Los Angeles, Calif.--The Rip Cat Records slogan “Our Cats Rip!” is spot-on, especially now that the world-class roots-rock band The Blasters has joined the label. At a time when the rosters of most blues labels are filled with well-meaning but jaded, uninspired musicians, Scott Abeyta’s young label thrives with artists that explode with creative energy. Showcasing many of the best musicians in Southern California, Rip Cat had a fine 2011--superlative releases, extensive radio play and print/cyberspace media coverage, great public response-- and the momentum has carried over into 2012.

The Blasters—singer-guitarist Phil Alvin, guitarist Keith Wyatt, bassist John Bazz, drummer Bill Bateman--have recorded their first album since 2005 and it will be released May 17th. The Mighty Mojo Prophets, leading advocates of West Coast jump-blues, have been nominated for a prestigious Blues Music Award in the “Best New Artist” category. The 44s have their second album “Americana” coming your way on April 15th, produced once again by Kid Ramos, they’ll be touring nationally and internationally this spring and summer; noteworthy too: they were named “Blues Band of the Year” by the online magazine American Blues News. Johnny Mastro & Mama’s Boys, a hard-charging band that tours Europe to much acclaim when not playing West Coast venues, have a new album which will be released on May 17th along with The Blasters. Not least, City Hall Records, a good friend to leading independent labels, will continue to distribute Rip Cat releases in North America, Europe, Japan, and in Australia.
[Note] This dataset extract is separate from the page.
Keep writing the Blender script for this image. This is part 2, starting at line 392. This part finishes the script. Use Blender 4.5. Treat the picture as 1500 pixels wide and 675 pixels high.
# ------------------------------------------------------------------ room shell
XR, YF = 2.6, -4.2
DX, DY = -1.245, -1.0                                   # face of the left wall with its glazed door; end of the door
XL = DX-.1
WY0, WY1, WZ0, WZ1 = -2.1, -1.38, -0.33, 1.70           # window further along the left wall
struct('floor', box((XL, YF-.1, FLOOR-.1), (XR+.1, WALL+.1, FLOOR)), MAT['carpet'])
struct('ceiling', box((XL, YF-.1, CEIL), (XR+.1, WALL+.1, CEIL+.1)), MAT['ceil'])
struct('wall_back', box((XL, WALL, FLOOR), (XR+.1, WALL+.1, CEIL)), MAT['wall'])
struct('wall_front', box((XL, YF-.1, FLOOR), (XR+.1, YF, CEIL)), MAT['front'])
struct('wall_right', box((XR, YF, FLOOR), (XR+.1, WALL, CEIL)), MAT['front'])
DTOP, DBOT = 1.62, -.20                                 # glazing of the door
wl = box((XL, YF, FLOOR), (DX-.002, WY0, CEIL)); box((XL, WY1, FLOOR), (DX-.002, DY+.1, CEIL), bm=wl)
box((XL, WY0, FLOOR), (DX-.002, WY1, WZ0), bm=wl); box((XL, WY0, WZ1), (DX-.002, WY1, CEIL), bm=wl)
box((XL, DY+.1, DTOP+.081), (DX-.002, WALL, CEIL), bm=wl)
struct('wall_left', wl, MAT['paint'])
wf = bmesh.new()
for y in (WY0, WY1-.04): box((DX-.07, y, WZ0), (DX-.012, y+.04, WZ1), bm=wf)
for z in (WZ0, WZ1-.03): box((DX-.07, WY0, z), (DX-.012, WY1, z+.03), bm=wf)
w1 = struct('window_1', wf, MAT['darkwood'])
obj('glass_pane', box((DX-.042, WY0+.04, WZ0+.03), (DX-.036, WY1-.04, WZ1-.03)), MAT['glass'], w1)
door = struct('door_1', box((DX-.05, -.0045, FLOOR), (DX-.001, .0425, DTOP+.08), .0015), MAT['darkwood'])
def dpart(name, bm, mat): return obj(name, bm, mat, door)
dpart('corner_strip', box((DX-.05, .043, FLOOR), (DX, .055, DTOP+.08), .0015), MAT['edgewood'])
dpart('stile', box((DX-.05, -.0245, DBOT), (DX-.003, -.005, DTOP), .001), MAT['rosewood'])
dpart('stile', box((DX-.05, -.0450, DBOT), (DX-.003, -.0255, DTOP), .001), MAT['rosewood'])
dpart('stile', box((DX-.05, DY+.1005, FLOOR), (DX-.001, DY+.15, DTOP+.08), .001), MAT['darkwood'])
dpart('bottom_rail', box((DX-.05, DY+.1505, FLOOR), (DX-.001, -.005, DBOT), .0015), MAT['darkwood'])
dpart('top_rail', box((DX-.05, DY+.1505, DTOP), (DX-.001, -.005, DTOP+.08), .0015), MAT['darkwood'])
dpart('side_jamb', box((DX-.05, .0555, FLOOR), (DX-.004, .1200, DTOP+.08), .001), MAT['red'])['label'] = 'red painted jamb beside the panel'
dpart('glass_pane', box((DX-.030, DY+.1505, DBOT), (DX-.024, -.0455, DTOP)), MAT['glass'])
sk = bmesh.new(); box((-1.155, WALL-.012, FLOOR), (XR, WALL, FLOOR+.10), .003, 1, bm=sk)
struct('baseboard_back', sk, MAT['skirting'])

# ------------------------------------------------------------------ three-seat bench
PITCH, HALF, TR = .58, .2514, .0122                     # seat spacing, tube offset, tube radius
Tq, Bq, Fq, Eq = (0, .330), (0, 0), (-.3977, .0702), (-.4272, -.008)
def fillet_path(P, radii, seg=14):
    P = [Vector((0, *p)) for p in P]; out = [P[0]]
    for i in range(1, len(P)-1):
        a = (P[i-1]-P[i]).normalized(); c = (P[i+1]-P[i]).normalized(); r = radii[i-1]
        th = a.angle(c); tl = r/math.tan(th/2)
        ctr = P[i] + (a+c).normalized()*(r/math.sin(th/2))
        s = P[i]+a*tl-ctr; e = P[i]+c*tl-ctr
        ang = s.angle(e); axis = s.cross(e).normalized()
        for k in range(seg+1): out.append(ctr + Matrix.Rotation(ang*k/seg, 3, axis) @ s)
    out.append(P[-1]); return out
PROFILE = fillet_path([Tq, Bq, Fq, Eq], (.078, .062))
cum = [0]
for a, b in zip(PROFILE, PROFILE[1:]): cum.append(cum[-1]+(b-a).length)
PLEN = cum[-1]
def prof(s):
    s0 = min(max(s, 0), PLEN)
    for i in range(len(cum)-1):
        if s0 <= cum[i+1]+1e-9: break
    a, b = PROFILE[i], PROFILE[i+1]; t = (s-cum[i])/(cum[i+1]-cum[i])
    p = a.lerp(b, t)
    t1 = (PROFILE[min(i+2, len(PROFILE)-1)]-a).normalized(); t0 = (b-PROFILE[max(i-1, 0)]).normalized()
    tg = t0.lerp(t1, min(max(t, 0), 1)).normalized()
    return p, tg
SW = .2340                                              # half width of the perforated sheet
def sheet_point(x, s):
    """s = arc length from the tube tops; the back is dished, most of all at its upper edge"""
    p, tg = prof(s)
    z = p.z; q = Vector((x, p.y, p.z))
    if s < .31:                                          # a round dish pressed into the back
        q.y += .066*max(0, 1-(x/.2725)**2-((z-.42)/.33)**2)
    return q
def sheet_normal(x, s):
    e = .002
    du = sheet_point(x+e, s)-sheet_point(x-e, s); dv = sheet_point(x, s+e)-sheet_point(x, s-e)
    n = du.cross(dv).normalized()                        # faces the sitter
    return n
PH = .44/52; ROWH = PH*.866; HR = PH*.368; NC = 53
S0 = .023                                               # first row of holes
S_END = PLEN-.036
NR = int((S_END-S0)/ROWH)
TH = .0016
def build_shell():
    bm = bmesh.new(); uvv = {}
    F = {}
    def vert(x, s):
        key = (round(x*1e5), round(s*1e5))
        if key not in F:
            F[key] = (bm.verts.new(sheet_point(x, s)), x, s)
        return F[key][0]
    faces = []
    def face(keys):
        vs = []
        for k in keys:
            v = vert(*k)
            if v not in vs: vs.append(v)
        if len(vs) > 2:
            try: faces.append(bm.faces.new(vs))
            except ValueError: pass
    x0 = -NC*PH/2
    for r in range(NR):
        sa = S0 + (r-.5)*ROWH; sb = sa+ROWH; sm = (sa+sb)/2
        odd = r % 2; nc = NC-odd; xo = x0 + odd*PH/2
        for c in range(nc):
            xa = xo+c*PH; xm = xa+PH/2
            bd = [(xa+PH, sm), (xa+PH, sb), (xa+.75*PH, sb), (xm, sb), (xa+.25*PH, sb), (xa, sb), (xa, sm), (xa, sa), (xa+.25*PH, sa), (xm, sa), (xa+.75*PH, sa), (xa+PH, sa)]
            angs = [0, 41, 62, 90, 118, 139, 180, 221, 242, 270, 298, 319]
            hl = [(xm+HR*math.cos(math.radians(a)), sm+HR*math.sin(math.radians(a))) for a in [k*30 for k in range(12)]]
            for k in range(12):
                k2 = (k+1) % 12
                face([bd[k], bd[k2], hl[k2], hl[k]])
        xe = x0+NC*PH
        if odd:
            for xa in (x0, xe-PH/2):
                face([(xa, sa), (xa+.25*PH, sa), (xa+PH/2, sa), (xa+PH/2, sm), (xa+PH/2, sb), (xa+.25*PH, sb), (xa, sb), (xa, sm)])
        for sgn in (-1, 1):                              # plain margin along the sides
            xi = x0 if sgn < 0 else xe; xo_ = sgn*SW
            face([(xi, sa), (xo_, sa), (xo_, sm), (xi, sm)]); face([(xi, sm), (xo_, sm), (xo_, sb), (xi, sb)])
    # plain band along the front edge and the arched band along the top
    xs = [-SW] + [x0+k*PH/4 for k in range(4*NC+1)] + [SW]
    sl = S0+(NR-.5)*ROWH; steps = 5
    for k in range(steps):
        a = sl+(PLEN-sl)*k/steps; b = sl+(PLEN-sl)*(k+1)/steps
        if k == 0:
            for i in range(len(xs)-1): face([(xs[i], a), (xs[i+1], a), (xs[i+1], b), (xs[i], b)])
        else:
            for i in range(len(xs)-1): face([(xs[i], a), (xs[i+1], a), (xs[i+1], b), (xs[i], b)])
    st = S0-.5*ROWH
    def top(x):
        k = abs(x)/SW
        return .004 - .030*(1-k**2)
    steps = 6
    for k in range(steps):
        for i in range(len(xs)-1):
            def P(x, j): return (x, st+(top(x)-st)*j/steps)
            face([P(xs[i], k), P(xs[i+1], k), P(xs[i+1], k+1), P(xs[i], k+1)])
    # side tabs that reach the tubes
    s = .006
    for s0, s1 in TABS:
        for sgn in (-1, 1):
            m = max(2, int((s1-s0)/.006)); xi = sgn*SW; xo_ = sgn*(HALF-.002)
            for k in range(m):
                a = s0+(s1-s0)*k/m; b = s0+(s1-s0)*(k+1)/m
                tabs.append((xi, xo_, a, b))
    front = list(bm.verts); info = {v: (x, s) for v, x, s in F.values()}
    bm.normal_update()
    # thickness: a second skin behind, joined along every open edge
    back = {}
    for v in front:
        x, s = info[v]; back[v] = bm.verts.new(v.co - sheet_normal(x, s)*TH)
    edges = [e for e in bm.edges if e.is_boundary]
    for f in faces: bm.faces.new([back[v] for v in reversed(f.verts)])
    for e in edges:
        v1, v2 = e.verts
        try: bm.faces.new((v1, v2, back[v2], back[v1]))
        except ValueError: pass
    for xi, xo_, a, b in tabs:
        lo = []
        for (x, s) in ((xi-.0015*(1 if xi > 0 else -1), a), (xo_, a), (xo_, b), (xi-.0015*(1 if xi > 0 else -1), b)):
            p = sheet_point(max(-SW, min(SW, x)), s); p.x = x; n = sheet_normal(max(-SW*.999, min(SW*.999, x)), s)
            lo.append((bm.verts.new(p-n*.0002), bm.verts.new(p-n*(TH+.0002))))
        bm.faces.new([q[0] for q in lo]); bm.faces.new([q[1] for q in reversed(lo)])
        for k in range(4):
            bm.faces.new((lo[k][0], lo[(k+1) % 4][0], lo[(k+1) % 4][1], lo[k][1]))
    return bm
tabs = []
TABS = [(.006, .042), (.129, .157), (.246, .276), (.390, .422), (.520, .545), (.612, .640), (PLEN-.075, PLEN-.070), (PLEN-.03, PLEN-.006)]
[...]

Rip Cat’s affiliation with The Blasters is a big deal. Abeyta has known the band members for years, and not long ago he had a casual conversation with Phil Alvin about the record business. The band’s front man got excited when Abeyta spoke of his refreshingly respectful treatment of label artists—the Rip Cat boss takes a recoupable amount of money out of his end, the record company’s, rather than from the musicians’ royalties. Alvin later called him to say The Blasters were planning a tour and they wanted to have a new album available to sell to fans. Not suspecting Alvin had an interest in joining the Rip Cat family, Abeyta explained to him his method of recording, mixing, and getting a record ready for release. Abeyta recalled: “Phil asked me if I had time to help. I said, ‘For you, I’d take a few days off from work [his day job].’ He said, ‘OK, let’s do it!’ and I [replied], ‘Are you talking about releasing this on Rip Cat?’ ‘Phil said, ‘Oh, yeah!’” Soon they were in the studio, working on what turns out to be The Blasters’ most blues-oriented album ever, their passion for the 12-bar music at the same sky-high level as their ardor for rockabilly and other roots-music styles central to their glorious sound.